(Part of a data file)
::::::::
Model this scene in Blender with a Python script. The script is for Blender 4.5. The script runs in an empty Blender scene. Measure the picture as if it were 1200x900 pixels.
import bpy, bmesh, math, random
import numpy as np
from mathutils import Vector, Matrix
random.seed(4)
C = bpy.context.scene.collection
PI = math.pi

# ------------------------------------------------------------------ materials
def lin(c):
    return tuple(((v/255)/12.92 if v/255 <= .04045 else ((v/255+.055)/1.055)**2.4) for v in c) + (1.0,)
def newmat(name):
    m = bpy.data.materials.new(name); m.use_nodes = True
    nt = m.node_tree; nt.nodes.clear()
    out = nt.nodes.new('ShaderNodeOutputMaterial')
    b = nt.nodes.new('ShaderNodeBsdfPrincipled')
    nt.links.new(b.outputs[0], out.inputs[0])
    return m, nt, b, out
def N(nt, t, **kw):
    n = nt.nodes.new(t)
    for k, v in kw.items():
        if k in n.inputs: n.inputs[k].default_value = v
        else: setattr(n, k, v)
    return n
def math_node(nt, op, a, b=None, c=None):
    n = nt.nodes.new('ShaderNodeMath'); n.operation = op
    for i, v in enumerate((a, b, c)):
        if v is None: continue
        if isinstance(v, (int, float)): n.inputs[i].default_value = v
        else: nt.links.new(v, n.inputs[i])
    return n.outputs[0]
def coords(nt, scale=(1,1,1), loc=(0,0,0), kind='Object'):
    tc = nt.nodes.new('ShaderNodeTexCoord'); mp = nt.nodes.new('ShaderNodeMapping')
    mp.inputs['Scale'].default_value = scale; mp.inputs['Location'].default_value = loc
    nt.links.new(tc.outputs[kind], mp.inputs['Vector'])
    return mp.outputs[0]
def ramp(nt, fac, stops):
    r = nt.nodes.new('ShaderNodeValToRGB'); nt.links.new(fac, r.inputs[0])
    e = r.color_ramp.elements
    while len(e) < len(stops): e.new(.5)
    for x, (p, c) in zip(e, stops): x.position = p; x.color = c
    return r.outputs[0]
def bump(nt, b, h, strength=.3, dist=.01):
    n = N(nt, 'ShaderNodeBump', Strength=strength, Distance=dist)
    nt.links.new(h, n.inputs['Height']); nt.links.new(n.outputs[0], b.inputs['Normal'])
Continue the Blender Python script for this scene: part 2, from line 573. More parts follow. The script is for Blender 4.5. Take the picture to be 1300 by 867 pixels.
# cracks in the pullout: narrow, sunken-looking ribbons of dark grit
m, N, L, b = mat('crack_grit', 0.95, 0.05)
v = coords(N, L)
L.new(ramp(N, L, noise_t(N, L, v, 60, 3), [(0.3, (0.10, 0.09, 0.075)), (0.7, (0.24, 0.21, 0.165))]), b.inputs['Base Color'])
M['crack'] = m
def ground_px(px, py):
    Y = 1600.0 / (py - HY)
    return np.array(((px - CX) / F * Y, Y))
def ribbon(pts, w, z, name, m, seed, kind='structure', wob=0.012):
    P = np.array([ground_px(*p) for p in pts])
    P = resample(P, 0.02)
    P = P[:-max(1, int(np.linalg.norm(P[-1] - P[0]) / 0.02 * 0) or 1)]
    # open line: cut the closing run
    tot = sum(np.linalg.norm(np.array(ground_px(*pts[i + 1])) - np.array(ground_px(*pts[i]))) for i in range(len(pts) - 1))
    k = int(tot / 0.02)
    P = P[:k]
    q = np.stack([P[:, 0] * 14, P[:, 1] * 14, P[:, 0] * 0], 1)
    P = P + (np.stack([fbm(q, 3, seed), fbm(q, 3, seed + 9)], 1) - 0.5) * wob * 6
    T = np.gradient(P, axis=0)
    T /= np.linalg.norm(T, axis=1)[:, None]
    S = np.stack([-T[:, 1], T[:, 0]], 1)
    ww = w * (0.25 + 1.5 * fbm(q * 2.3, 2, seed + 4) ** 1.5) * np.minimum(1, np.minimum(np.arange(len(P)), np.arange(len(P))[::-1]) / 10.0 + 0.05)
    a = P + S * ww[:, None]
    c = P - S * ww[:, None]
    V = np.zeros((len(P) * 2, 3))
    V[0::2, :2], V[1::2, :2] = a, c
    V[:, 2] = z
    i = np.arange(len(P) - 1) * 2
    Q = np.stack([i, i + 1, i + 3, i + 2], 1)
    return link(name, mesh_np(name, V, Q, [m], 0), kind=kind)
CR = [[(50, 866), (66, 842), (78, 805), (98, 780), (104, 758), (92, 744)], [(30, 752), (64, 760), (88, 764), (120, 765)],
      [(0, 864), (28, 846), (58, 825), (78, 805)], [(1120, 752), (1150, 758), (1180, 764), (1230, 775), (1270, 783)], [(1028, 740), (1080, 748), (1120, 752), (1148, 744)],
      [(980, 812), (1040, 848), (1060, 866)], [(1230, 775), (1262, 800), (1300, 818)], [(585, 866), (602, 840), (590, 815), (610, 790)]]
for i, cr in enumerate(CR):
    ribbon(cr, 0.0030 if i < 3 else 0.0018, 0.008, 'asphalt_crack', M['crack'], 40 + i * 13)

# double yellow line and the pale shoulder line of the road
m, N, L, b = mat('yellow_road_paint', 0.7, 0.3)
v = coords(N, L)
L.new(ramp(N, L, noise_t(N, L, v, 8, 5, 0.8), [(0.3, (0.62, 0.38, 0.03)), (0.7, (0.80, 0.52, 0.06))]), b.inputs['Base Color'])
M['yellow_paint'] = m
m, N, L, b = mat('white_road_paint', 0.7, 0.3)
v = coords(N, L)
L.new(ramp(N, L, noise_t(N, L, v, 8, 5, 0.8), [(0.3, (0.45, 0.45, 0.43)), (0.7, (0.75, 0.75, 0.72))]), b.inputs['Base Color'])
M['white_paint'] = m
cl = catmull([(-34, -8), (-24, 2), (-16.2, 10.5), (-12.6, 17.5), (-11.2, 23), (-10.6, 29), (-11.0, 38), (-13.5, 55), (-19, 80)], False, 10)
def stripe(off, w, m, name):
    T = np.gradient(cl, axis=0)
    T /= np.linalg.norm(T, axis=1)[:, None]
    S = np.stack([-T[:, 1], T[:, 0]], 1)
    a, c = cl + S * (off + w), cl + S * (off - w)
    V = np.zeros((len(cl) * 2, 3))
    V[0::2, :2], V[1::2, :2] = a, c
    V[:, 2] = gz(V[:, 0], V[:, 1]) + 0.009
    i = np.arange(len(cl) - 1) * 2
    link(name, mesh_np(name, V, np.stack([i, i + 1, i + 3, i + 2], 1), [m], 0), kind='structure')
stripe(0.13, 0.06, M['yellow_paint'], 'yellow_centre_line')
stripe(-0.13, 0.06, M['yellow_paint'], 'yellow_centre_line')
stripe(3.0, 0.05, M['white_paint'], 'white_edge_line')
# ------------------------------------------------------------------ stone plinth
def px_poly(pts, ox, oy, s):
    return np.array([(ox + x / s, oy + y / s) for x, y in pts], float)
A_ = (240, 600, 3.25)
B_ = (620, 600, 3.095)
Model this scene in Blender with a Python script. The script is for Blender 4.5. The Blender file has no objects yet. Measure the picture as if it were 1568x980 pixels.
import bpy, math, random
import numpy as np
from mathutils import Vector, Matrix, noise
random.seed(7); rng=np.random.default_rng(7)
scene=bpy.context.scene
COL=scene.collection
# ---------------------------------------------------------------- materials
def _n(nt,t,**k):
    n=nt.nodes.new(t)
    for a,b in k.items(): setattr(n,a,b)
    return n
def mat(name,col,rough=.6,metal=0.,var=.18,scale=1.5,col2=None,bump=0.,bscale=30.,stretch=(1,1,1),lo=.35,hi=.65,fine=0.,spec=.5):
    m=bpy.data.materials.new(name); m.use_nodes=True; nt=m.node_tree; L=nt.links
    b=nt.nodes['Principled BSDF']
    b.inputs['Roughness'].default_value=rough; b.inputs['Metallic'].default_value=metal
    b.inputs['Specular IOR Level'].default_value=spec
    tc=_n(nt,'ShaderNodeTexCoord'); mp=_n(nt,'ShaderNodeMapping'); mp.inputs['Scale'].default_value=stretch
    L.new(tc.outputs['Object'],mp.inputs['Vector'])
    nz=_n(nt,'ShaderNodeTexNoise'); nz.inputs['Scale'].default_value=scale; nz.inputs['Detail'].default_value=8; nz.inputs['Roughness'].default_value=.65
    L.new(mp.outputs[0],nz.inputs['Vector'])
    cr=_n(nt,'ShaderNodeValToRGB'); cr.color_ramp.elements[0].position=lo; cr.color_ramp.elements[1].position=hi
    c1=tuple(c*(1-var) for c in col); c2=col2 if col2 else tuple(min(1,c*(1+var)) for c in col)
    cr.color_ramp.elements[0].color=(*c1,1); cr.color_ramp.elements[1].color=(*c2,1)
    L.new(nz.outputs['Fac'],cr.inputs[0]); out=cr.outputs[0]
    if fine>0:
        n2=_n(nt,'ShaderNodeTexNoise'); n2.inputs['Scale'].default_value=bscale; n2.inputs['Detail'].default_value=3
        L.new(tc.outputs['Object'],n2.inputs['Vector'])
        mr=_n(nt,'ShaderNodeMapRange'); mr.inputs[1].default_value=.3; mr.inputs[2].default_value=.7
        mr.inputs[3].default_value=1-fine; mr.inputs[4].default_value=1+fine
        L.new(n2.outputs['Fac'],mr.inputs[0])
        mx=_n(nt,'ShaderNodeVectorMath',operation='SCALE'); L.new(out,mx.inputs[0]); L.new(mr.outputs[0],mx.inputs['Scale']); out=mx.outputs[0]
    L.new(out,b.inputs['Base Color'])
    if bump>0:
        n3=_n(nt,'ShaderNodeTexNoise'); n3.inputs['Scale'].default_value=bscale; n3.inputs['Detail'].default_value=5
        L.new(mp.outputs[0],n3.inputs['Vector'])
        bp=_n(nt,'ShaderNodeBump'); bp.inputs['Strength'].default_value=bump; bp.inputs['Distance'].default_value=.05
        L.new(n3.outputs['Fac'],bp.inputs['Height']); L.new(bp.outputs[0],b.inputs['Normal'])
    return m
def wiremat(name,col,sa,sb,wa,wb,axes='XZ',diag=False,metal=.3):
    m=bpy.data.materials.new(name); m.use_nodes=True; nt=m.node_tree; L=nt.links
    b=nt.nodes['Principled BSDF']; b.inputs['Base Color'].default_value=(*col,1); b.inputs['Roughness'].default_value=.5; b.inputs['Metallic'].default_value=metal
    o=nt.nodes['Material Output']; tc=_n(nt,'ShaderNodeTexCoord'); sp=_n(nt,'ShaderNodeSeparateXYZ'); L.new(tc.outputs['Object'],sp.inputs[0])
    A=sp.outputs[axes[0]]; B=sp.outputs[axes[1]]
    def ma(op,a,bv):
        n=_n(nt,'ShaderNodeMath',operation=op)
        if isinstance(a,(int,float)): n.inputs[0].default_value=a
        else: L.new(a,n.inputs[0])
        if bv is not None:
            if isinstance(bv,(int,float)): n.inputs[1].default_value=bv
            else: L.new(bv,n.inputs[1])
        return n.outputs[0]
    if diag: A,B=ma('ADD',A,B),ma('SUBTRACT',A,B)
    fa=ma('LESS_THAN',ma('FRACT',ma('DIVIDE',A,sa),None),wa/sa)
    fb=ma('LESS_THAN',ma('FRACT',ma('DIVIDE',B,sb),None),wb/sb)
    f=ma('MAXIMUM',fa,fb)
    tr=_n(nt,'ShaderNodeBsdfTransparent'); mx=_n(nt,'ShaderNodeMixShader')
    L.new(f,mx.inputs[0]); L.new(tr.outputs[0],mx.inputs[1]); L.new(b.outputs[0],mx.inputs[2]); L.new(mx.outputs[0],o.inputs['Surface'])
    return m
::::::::
▶ [Work required]
Exactly as they appear, please write out the lines from the opening of the listing above down to the line containing "PI = math.pi", with both end lines included.

▶ [Exercise result]
Model this scene in Blender with a Python script. The script is for Blender 4.5. The script runs in an empty Blender scene. Measure the picture as if it were 1200x900 pixels.
import bpy, bmesh, math, random
import numpy as np
from mathutils import Vector, Matrix
random.seed(4)
C = bpy.context.scene.collection
PI = math.pi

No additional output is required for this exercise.